I am decently new to shooting landscape work, having most of my inspiration come from Arizona Highways or similar.
The above shot used:
- Canon 60D w/ 16-35 f/4L focused at 28mm
- Exposure: 30s at ISO 160 at f/11
- Formatt-Hitech 100mm square filter system w/ Polarizer and ND (I forget the power used)
It was processed in Adobe Lightroom.
The composition seems weak to me, now looking back on it. The waterfall is an area of interest while so too is the swirl created by the movement of the leaves floating in the water. But, I can't quite decide if they are working together or competing for interest. There is no foreground object per-se, so I'm almost wondering if I should have zoomed up to 35mm to get in tighter on the waterfall or should have framed a horizontal shot instead?
Color and contrast, I think, turned out well. Everything is green up here in the PacNW USA, but the few trees that were turning early provide pleasant contrast to me.
I don't think f/11 hurt too bad (diffraction) - but would be keen to hear other's take on the overall sharpness of the image.

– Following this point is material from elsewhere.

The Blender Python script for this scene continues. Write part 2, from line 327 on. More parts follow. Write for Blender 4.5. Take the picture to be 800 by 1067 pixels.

Looking forward to the feedback!
Post
Here is another totally different derivative of the original:
The waterfall and the swirling leaves are really two separate features that happen to be in the same original photograph. Trying to show both in one picture makes the picture confusing by lacking a point, and neither will look good.
After clipping to make the picture about the swirls, I expanded the dark/light range of the input to the full dark/light range of the output. This time I also added some color correction to make the white parts of the waterfall white.
Since the pool is now the main focus, it needed to be brighter. I did logarithmic brightening of the intermediate shades. The setting in my program is 3.0, which means the incremental brightness from the linear original is expanded by 23.0 = 8 times at the dark end relative to the bright end.